The language used in telling this story is perfect. Grossman employs a contemporary vernacular that is perhaps too intelligent and trending for the nerdy kids using it, but one that feels right to the reader. More than any other aspect it is the speech, both dialogue and monologue that makes the work feel real; as if it is all plausible and really happening in our world. The prose feels kitschy, yet there is an art to what is written; Grossman scores major style points with his prose.
We learn what it is like to train to be a magician in today’s world and the horror that there is nothing to do with your magical abilities of any remote interest to anyone (least of all the magician) once you have completed your studies. The elaborate exposition focuses on Quentin and his magical fraternity of friends as they stumble into adulthood. The plot seems to hinge on a point where entrance to Fillory, a magical secondary world as laid down by C.S. Lewis verbatim in Chronicles of Narnia, becomes a real opportunity. But before we go to Fillory ( "We! Are! Going! To! Fill! O! Reeeeeee!" If you’ve read the book you smiled there too...) lets get back to that stumbling…
The book unrelentingly harps on virtually all the characters alcoholism. Drinking is indeed a culture in many American educational institutions but the kids at Brakebills could possible give the University of Georgia a run for their money. The theme is repetitive and over-indulged to the point where we think these kids can’t do much anything until they had a sip of something. Further more, all the students are winos… I found this point not only incongruous with collegiate drinking (admittedly taking into account only my own experience due to a higher-than-beer-or-cheap-booze-price, weaker overall effect, and sophistication of taste) but wholly unbelievable as at some point it felt like the school was in fact sponsoring these benders. To think what they accomplished by being hammer 24/7 it does make you wonder what they could have done, should they ever be sober. By the time Quentin and Eliot upgrade to illicit drugs I was only surprised they hadn’t gotten there sooner. The collegiate experience felt real—as if I know what magical college should feel like—except that no one got kicked out or put on probation for chronic alcoholism and the social problems that arise from such an affliction. Cause you get kicked out of school for that kinda thing…

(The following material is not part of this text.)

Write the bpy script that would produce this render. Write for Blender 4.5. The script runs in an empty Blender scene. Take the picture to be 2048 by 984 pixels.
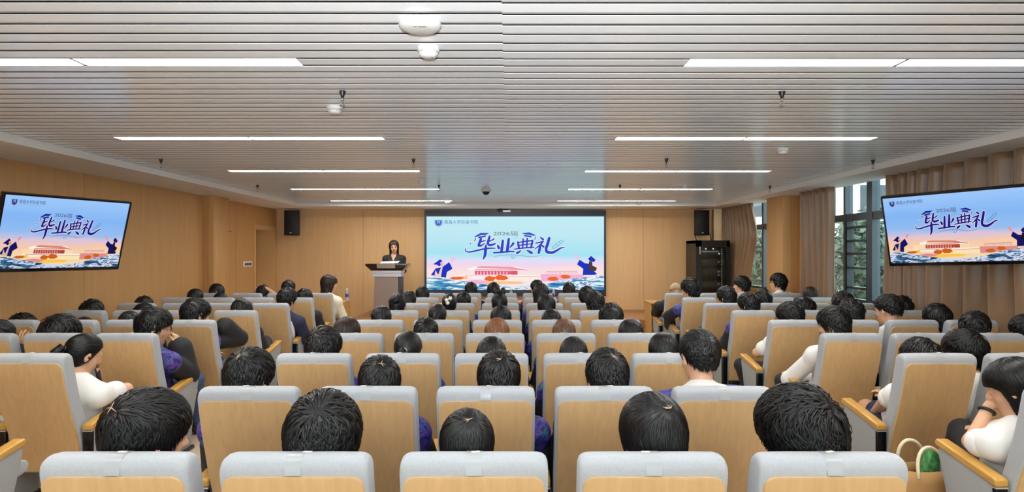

In addition to campus wide drinking bouts that would awe Andre the Giant and Ernest Hemingway, all the students at Brakebills sleep with all the other students (and at least one case, a teacher too). The small group of primary characters eventually felt like the cast of a white-washed TV sitcom, where all players are attractive, live on the same street, party at the same bars, and then have drunken indiscriminate sex with anyone else on their street; regardless of gender it would seem… At least with sex, as opposed to drinking, there are consequences to deal with that yield emotional maturity and character growth; the drinking only beget hangovers that were promptly cured with three more glasses of wine.
Drinking to excess and sexual promiscuity are certainly standard college fair, but damn… apparently I was a prude in undergrad and grad school.
With a quarter of the book remaining events do take an odd twist and the novel becomes a genuine epic fantasy quest book as we finally get to enter Fillory. This change of direction isn’t necessarily bad, but to me this last portion either felt rushed or the previous three-quarters were prolonged. The time spent in Fillory is as clichéd and generic as any other genre fiction, albeit infused with a modern attitude and Grossman’s ever-present smart ass sense of humor.
The cast is awesome: a bunch of kids who can out drink Jackie Gleason and W.C. Fields back-to-back and whose sexual exploits make Ramses II look virginal. Life lessons, love, loss and enough tween-age angst abound to the point that these emo kids might call bullshit, and yet all I can say overall is, it's a whole lot of fun, and definitely worth your reading time. Consider this a glowing recommendation.